Le troisième point à souligner est l’élément miraculeux auquel nous avons déjà fait allusion. Selon la conception antique, la vérité et l’authenticité d’une religion se vérifiaient dans et par le succès qu’elle procurait à ses adeptes. Par exemple, si Babylone étend son pouvoir et recule toujours plus loin les limites de son empire, c’est le signe de la supériorité de sa religion sur celle des peuples conquis. Si Nébucadnetsar avait pu piller impunément Jérusalem et emporter les ustensiles du temple, le succès d’une telle entreprise était attribué aux dieux qu’il servait. Il tenait ses divinités pour infiniment supérieures à celle d’Israël. Ce pragmatisme antique est une indication importante de l’inspiration et de l’orientation fondamentalement anthropocentriques de toute religion naturelle et païenne. Au regard de telles religions, il n’y a d’autre dieu valable que celui qui accorde succès et prospérité. Ainsi s’explique le rejet, voire le mépris des hommes envers le Dieu biblique. Quant au miracle, intervention de Dieu dans le cours des événements, il est purement et simplement un affront jeté à la figure de cette conception païenne. Les miracles de Daniel sont la déclaration de guerre contre celle-ci et la manifestation de la gloire et de la totale liberté du Dieu des cieux et de la terre, qui confond la sagesse de ce monde et anéantit le pouvoir des grands.
Enfin, dernier point-choc : la providence de Dieu trace d’avance le cours des événements et les prédestine pour faire éclater la gloire de son nom. Regardez de quelle manière cette providence opère dans le cas des quatre jeunes juifs exilés à Babylone. Daniel et ses compagnons, bien que croyants, ne sont apparemment que des prisonniers à la merci d’un monarque absolu et de ses courtisans. Décidément, ce Dieu biblique semble pratiquer une très mauvaise politique d’assurance tout risque! Mais c’est précisément en espérant contre toute espérance que la foi des quatre Juifs trouve la source d’une joie et d’une espérance incomparables. L’ancienne Babylone entretenait un rêve grandiose : celui de créer un monde unifié dans lequel les nations seraient subjuguées et brisées, de vastes populations assimilées et les jeunes soumis, oubliant leur culture d’origine et reniant leur foi ancestrale.
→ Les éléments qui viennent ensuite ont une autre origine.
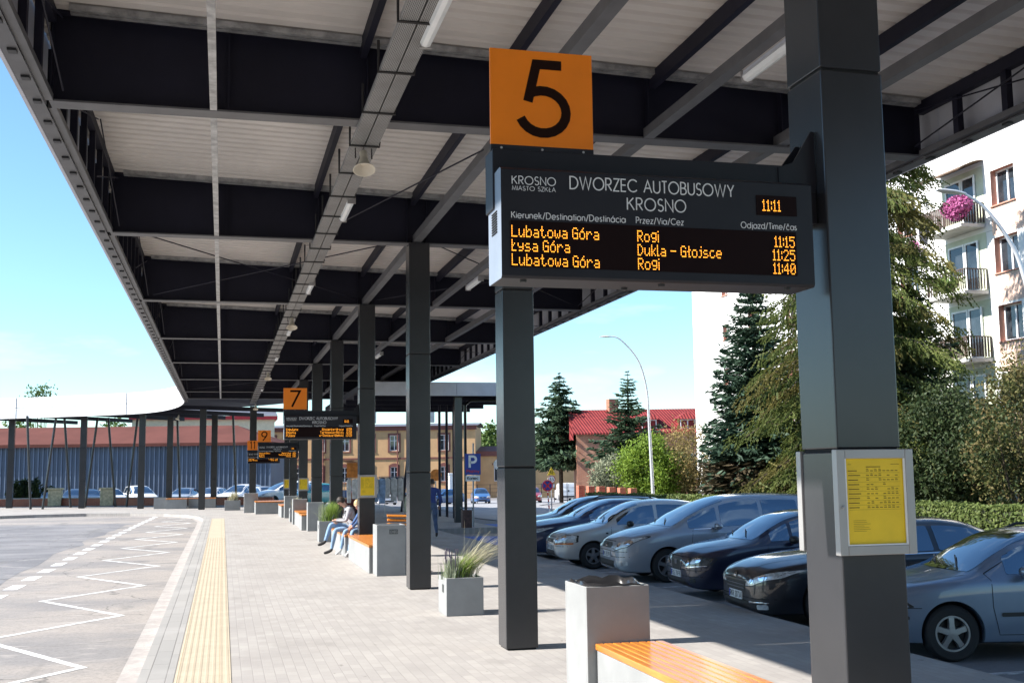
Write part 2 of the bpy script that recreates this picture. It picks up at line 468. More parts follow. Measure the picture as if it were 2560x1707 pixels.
# ---------------------------------------------------------------- lettering helpers
def arc(cx, cy, rx, ry, a0, a1, n=10):
    return [(cx + rx * math.cos(R(a0 + (a1 - a0) * i / n)), cy + ry * math.sin(R(a0 + (a1 - a0) * i / n))) for i in range(n + 1)]
XH = 0.68
def _o(x=0.0):
    return arc(x + 0.33, 0.33, 0.33, 0.35, 90, 450, 18)
GL = {
 'K': (0.62, [[(0, 0), (0, 1)], [(0.56, 1), (0.03, 0.47)], [(0.18, 0.62), (0.62, 0)]]),
 'R': (0.56, [[(0, 0), (0, 1), (0.26, 1)] + arc(0.26, 0.74, 0.26, 0.26, 90, -90) + [(0.02, 0.48)], [(0.24, 0.46), (0.56, 0)]]),
 'O': (1.0, [arc(0.5, 0.5, 0.5, 0.5, 90, 450, 24)]),
 'S': (0.5, [arc(0.25, 0.745, 0.22, 0.255, 35, 268, 12) + arc(0.25, 0.25, 0.25, 0.25, 88, -150, 12)]),
 'N': (0.68, [[(0, 0), (0, 1), (0.68, 0), (0.68, 1)]]),
 'M': (0.86, [[(0, 0), (0.12, 1), (0.43, 0.1), (0.74, 1), (0.86, 0)]]),
 'I': (0.0, [[(0, 0), (0, 1)]]),
 'A': (0.76, [[(0, 0), (0.38, 1), (0.76, 0)], [(0.15, 0.36), (0.61, 0.36)]]),
 'T': (0.5, [[(0, 1), (0.5, 1)], [(0.25, 0.98), (0.25, 0)]]),
 'Z': (0.55, [[(0, 1), (0.55, 1), (0, 0), (0.55, 0)]]),
 'L': (0.4, [[(0, 1), (0, 0), (0.4, 0)]]),
 '\u0141': (0.45, [[(0.08, 1), (0.08, 0), (0.46, 0)], [(-0.08, 0.34), (0.32, 0.64)]]),
 'D': (0.74, [[(0, 0), (0, 1), (0.24, 1)] + arc(0.24, 0.5, 0.5, 0.5, 90, -90, 14) + [(0, 0)]]),
 'W': (1.1, [[(0, 1), (0.28, 0), (0.55, 1), (0.82, 0), (1.1, 1)]]),
 'E': (0.46, [[(0.46, 1), (0, 1), (0, 0), (0.46, 0)], [(0.03, 0.52), (0.44, 0.52)]]),
 'C': (0.88, [arc(0.5, 0.5, 0.5, 0.5, 42, 318, 18)]),
 'U': (0.62, [[(0, 1), (0, 0.31)] + arc(0.31, 0.31, 0.31, 0.31, 180, 360, 10) + [(0.62, 1)]]),
 'B': (0.54, [[(0, 0), (0, 1), (0.24, 1)] + arc(0.24, 0.76, 0.24, 0.24, 90, -90, 8) + [(0.03, 0.52)], [(0.24, 0.51)] + arc(0.27, 0.255, 0.27, 0.255, 90, -90, 8) + [(0, 0)]]),
 'Y': (0.64, [[(0, 1), (0.32, 0.45), (0.64, 1)], [(0.32, 0.42), (0.32, 0)]]),
 'P': (0.55, [[(0, 0), (0, 1), (0.27, 1)] + arc(0.27, 0.73, 0.27, 0.27, 90, -90) + [(0.02, 0.46)]]),
 'V': (0.7, [[(0, 1), (0.35, 0), (0.7, 1)]]),
 'G': (0.95, [arc(0.5, 0.5, 0.5, 0.5, 42, 350, 20) + [(0.98, 0.48), (0.55, 0.48)]]),
 'H': (0.6, [[(0, 0), (0, 1)], [(0.6, 0), (0.6, 1)], [(0.02, 0.52), (0.58, 0.52)]]),
 'F': (0.45, [[(0.45, 1), (0, 1), (0, 0)], [(0.03, 0.52), (0.42, 0.52)]]),
 'J': (0.4, [[(0.4, 1), (0.4, 0.25)] + arc(0.2, 0.22, 0.2, 0.22, 0, -170, 7)]),
 'a': (0.68, [_o(), [(0.68, 0.68), (0.68, 0)]]),
 '\u00e1': (0.68, [_o(), [(0.68, 0.68), (0.68, 0)], [(0.3, 0.8), (0.46, 1.0)]]),
 'b': (0.68, [_o(0.02), [(0, 1), (0, 0)]]),
 'c': (0.58, [arc(0.33, 0.33, 0.33, 0.35, 45, 315, 14)]),
 '\u010d': (0.58, [arc(0.33, 0.33, 0.33, 0.35, 45, 315, 14), [(0.18, 1.0), (0.33, 0.82), (0.48, 1.0)]]),
 'd': (0.68, [_o(), [(0.68, 1.0), (0.68, 0)]]),
 'e': (0.66, [[(0.02, 0.33), (0.65, 0.33)] + arc(0.33, 0.33, 0.33, 0.35, 0, 315, 16)]),
 'i': (0.0, [[(0, 0), (0, 0.66)], [(0, 0.84), (0, 0.93)]]),
 'j': (0.12, [[(0.12, 0.66), (0.12, -0.12), (0.02, -0.24)], [(0.12, 0.84), (0.12, 0.93)]]),
 'k': (0.46, [[(0, 0), (0, 1)], [(0.4, 0.66), (0.03, 0.33)], [(0.14, 0.43), (0.46, 0)]]),
 'l': (0.0, [[(0, 0), (0, 1)]]),
 'm': (0.84, [[(0, 0), (0, 0.66)], [(0, 0.42)] + arc(0.21, 0.45, 0.2, 0.22, 180, 0, 8) + [(0.42, 0)], [(0.44, 0.42)] + arc(0.63, 0.45, 0.2, 0.22, 180, 0, 8) + [(0.84, 0)]]),
 'n': (0.5, [[(0, 0), (0, 0.66)], [(0.01, 0.4)] + arc(0.25, 0.42, 0.25, 0.25, 180, 0, 9) + [(0.5, 0)]]),
 'o': (0.66, [_o()]),
 'r': (0.26, [[(0, 0), (0, 0.66)], [(0.01, 0.42), (0.08, 0.6), (0.26, 0.66)]]),
 's': (0.34, [arc(0.17, 0.5, 0.15, 0.17, 40, 180, 6) + [(0.1, 0.4), (0.26, 0.28)] + arc(0.17, 0.17, 0.17, 0.17, 20, -160, 7)]),
 't': (0.26, [[(0.13, 0.95), (0.13, 0)], [(0, 0.66), (0.26, 0.66)]]),
 'u': (0.5, [[(0, 0.66), (0, 0.25)] + arc(0.25, 0.25, 0.25, 0.25, 180, 360, 9) + [(0.5, 0.66)], [(0.5, 0.24), (0.5, 0)]]),
 'z': (0.42, [[(0, 0.66), (0.42, 0.66), (0, 0), (0.42, 0)]]),
 'y': (0.5, [[(0, 0.66), (0.25, 0)], [(0.5, 0.66), (0.15, -0.25)]]),
 'p': (0.68, [_o(0.02), [(0, 0.66), (0, -0.25)]]),
 '\u0142': (0.2, [[(0.1, 0), (0.1, 1)], [(-0.06, 0.4), (0.26, 0.64)]]),
 '/': (0.4, [[(0, -0.1), (0.4, 1.05)]]),
 ',': (0.1, [[(0.08, 0.08), (0.02, -0.14)]]),
 ' ': (0.3, []),
 '.': (0.06, [[(0, 0), (0.0, 0.09)]]),
 '0': (0.5, [arc(0.25, 0.5, 0.25, 0.5, 90, 450, 18)]),
 '1': (0.2, [[(0, 0.86), (0.17, 1), (0.17, 0)]]),
 '2': (0.5, [arc(0.25, 0.74, 0.24, 0.26, 170, -30, 9) + [(0, 0), (0.5, 0)]]),
 '3': (0.48, [arc(0.22, 0.76, 0.22, 0.24, 150, -80, 9), arc(0.22, 0.27, 0.26, 0.27, 85, -150, 9)]),
 '4': (0.54, [[(0.4, 0), (0.4, 1), (0, 0.26), (0.54, 0.26)]]),
 '5': (0.56, [[(0.5, 0.96), (0.2, 0.96), (0.095, 0.44)], arc(0.27, 0.31, 0.28, 0.29, 128, -160, 18)]),
 '6': (0.52, [[(0.42, 1), (0.08, 0.45)], arc(0.26, 0.28, 0.26, 0.28, 90, 450, 16)]),
 '7': (0.52, [[(0, 0.96), (0.5, 0.96), (0.1, 0)]]),
 '8': (0.48, [arc(0.24, 0.76, 0.2, 0.24, 90, 450, 14), arc(0.24, 0.27, 0.24, 0.27, 90, 450, 14)]),
 '9': (0.54, [arc(0.27, 0.70, 0.25, 0.27, 90, 450, 18), [(0.5, 0.56), (0.14, 0)]]),
 ':': (0.05, [[(0, 0.15), (0, 0.28)], [(0, 0.62), (0, 0.75)]]),
}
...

Daniel et ses compagnons se trouvent au bénéfice d’un luxe sans pareil, mais cette politique d’assimilation est un subterfuge employé pour les détacher aussi bien de leur patrie que de leur Dieu. Mais les quatre compagnons restent fermes; ils sont déterminés à ne pas se souiller au contact d’un paganisme qui nie leur Dieu et se substitue à sa souveraineté. Cette première phase de leur mésaventure rend compte de la résistance virile de ces jeunes croyants contre toutes les pressions exercées par leur milieu ambiant, ainsi que contre toutes les nuisances culturelles et idéologiques de leur temps. Si on ne peut être fidèle dans les petites choses, comment pourrait-on résister lorsque la tentation devient plus grande?
C’est là, dans les choses apparemment secondaires, que le combat gigantesque du croyant se déroule déjà contre l’adversaire subtil. Combat qui, parfois, exige le sacrifice de sa personne, mais n’est-ce pas pour la recevoir au centuple, ainsi que nous le promet le Seigneur Jésus-Christ, le Fils incarné de Dieu? Jérusalem détruite, l’élite déportée, le pays dévasté sous la botte du conquérant… Pourtant, la Parole de Dieu continue à réclamer partout et dans toutes les circonstances une obéissance sans faille. L’élu de Dieu se sait appartenir à son Maître et non aux hommes, quel que soit leur pouvoir sur lui. Dieu sera servi le premier, de toute manière, en toutes circonstances. Babylone peut rêver d’édifier un paradis terrestre bâti de ses propres mains; le Dieu de la Bible, l’Adonaï d’Israël ne partagera pas sa gloire avec la créature déchue.
Ainsi, aujourd’hui encore, à cause de la connaissance que nous avons du même Dieu, celui de Daniel, qui n’est autre que le Dieu de Jésus-Christ et de l’Église chrétienne, à cause de la confiance que nous plaçons en lui, nous lirons les quotidiens, écouterons les informateurs des médias de masse et suivrons l’actualité mondiale avec l’assurance de Daniel et dans l’espérance du Royaume qui vient. Nous persévérerons en dépit de tout, sans cesser de confesser le nom du Dieu Créateur des choses visibles et invisibles, à qui appartiennent le règne, la puissance et la gloire, ainsi que nous, son peuple racheté, pour le temps et pour l’éternité.